В начале девяностых годов по соглашению между Россией и Японией на Дальнем Востоке была проведена огромная и кропотливая работа по эксгумации останков умерших японских военнопленных и перезахоронению их праха на родине. У японцев, приехавших к нам, имелись карты с указанием точного месторасположения каждого лагеря и кладбища. Они знали поимённо, сколько военнопленных было похоронено в каждом месте, и почти все захоронения выкопали.
Когда в какой-нибудь могиле находили предметы, позволяющие идентифицировать умершего, то его кремировали отдельно, а пепел собирали в отдельную коробочку. Эта работа проводилась при непосредственном участии японцев, с соблюдением ритуальных обычаев. На протяжении четырех лет с начала лета и до наступления холодов японцы собирали на дальневосточной земле прах своих сородичей, чтобы перезахоронить его на родной земле.
Память о них вновь оживёт в каждой семье. Это великое поминание предков, умерших или без времени погибших на чужбине, свято соблюдается в Японии. Жаль, что в нашей стране даже жизнь человека не имеет такой цены, не говоря уже о сохранении памяти о человеке после его смерти.
Литовцы — бывшие спецпереселенцы, работавшие на строительстве дороги на двадцать третьем километре, как рассказала мне Е. Алёшичева, ещё раньше, в 1957 году выкопали прах своих соплеменников и увезли его домой. Тогда же разъехались многие насильно привезённые на Дальний Восток люди. Это была не их земля, не их дом и не их родина.
Первые переселенцы заложили посёлок недалеко от дороги, потом его огородили колючей проволокой для пленных японцев, а после их депортации там поселили спецпереселенцев. Почти сразу на въезде, метрах в двадцати, стоял рубленый небольшой домик, где жил начальник участка, рядом с ним находился маленький магазинчик, куда завозили необходимый минимум продуктов: хлеб, соль, крупы, спички, керосин. Два длинных барака были основными строениями посёлка, которые могли вместить около сотни человек, — один на пять входных дверей, другой на четыре.
Вместе с родителями Женька работала зимой на заготовке леса. Добирались до деляны иногда часа за два и столько же времени шли пешком обратно, километры в тайге не считали. Летом строили дорогу, а в начале пятидесятых годов стали покрывать её асфальтом.

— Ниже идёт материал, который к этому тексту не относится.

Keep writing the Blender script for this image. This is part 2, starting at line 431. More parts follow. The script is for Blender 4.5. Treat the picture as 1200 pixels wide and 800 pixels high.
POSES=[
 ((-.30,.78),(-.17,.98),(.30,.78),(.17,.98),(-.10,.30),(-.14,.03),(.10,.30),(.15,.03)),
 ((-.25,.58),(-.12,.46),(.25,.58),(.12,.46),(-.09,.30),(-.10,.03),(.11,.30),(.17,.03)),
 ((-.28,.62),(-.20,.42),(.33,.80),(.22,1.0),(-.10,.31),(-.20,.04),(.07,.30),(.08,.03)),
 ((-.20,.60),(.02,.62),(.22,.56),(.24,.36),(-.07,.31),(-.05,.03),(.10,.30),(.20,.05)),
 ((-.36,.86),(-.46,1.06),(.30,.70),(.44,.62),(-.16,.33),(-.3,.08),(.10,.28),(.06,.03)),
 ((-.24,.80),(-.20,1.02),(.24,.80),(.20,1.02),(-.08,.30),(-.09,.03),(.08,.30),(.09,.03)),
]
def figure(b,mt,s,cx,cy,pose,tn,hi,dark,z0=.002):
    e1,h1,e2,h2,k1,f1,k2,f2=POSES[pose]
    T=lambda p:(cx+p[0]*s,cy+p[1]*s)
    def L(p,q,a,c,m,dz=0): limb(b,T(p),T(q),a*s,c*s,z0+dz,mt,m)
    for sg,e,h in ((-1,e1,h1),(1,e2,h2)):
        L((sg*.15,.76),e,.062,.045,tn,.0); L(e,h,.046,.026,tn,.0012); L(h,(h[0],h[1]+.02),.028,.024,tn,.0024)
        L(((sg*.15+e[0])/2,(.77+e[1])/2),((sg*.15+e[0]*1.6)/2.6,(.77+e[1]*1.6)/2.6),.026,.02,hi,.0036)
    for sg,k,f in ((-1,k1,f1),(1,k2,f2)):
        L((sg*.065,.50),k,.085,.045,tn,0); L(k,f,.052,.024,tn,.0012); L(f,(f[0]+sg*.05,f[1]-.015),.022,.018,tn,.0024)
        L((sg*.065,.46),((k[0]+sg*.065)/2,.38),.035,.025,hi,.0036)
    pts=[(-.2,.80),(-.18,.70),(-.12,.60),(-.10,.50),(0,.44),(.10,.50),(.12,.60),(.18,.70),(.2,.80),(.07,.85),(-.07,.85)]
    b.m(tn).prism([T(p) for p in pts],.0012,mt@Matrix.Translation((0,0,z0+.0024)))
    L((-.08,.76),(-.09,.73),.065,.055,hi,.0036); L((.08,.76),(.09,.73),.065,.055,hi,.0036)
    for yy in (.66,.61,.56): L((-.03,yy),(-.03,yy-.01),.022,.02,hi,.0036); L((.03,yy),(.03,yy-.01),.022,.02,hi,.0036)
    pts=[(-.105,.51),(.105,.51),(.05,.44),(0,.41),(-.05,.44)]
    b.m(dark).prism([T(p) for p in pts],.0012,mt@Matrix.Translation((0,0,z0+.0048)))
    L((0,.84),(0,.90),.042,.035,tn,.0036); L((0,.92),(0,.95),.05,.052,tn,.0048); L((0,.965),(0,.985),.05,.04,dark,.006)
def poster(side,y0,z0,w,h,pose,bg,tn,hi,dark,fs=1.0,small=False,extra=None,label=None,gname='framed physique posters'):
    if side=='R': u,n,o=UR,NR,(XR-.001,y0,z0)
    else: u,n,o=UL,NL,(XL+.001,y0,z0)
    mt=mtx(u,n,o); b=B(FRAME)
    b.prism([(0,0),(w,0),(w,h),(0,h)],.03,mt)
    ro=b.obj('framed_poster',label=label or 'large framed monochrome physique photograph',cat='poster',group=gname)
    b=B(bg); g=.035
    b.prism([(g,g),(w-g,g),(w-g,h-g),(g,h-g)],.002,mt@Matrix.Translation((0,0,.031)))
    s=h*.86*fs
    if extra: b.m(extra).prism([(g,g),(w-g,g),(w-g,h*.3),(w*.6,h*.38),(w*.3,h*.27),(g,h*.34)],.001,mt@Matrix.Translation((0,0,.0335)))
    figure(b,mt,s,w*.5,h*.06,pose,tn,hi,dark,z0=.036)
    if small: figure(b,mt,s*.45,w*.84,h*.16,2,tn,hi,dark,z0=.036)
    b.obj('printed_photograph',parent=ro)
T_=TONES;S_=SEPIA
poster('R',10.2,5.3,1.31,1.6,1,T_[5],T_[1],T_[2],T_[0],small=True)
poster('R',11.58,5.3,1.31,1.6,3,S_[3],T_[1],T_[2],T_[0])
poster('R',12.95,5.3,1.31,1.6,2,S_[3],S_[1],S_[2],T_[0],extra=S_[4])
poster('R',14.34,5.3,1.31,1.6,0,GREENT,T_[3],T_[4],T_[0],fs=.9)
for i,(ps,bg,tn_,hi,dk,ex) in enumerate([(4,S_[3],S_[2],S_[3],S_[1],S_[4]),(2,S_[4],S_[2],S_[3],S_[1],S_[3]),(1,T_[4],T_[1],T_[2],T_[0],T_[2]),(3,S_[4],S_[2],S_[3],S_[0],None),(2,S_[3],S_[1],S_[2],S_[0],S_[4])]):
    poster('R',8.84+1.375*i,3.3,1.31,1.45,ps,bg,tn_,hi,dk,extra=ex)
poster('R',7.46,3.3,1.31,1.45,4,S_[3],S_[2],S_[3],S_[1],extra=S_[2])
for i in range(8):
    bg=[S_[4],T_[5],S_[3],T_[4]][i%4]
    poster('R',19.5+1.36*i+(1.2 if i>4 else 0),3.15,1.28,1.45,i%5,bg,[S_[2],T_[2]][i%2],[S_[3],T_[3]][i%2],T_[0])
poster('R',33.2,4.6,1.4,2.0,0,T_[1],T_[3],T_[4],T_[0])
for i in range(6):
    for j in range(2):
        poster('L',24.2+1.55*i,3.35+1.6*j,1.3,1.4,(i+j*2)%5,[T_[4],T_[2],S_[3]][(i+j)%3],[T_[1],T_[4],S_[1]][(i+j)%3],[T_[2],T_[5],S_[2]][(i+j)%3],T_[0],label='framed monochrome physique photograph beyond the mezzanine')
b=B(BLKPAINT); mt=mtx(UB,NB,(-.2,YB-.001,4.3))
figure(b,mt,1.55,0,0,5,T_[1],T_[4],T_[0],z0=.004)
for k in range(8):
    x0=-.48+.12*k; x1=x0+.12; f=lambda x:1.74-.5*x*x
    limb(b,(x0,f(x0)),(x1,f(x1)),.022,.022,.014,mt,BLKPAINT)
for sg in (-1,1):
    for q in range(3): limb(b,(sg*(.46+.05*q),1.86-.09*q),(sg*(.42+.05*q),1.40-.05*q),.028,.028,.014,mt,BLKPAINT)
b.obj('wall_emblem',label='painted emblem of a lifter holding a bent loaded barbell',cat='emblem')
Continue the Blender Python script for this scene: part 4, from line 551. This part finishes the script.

Здесь она прожила до 1957 года, вышла замуж за хорошего парня — шофёра, который возил асфальт из города. За годы жизни в тайге, которую пересекала её дорога, Женька запомнила каждый ручеёк, каждый холмик, дерево — всё, что прилегало к посёлку километров на тридцать в округе, было ей хорошо знакомо. Эта дорога стала нитью, связывающей её с остальным миром, контакты с которым для их семьи были на долгие годы ограничены.
Историю этой прошлой жизни мне поведала сама Женька, а ныне Евгения Григорьевна Алёшичева, которой уже за семьдесят. После реабилитации они не вернулись на Украину, а переехали в Биробиджан, ставший им родным. Евгения больше никогда не была в тех местах, как будто пыталась вычеркнуть из жизни эту почти лагерную жизнь. Но на моё предложение вновь съездить на двадцать третий километр, где прошла её молодость, она, как мне показалось, с удовольствием и почти без раздумья согласилась.
Мы поехали по новой объездной дороге, по которой она ещё не ездила, но когда на восьмом километре выехали на старую трассу, Евгения Григорьевна словно вернулась на пятьдесят лет назад, вспоминая места, где прошла её юность, и называя только ей знакомые приметы, которые проехали или через минуту покажутся из-за поворота. Я смотрел на неё и удивлялся. Как может память человека через пятьдесят лет так моментально воспроизводить прошлое. Она знала каждый съезд с дороги и мостик, каждый ручей. На очередном километре бирофельдской трассы называла места, где собирали грибы, голубицу, землянику, калину, виноград, маньчжурские орехи, кедровые шишки, папоротник-орляк, дикий лук, черемшу, березовый сок — это была их еда, которой питались всё лето, а заготовленных таёжных припасов должно было хватить и на долгую холодную зиму. Тайга кормила, поила людей и давала возможность выжить.
Километры быстро пролетели под колёсами машины. После двадцать второго километра, на подъезде к нашей конечной цели я сбросил скорость, ожидая увидеть съезд с дороги среди густой зелени деревьев, где должен был быть тот самый мостик в прошлое. Действительно, с правой стороны дороги был съезд на просёлочную тропу. К сожалению, мостика уже давно не было. Маленький ручеёк всё также сбегал с сопки по придорожной канаве среди камней, кустов и терялся в траве.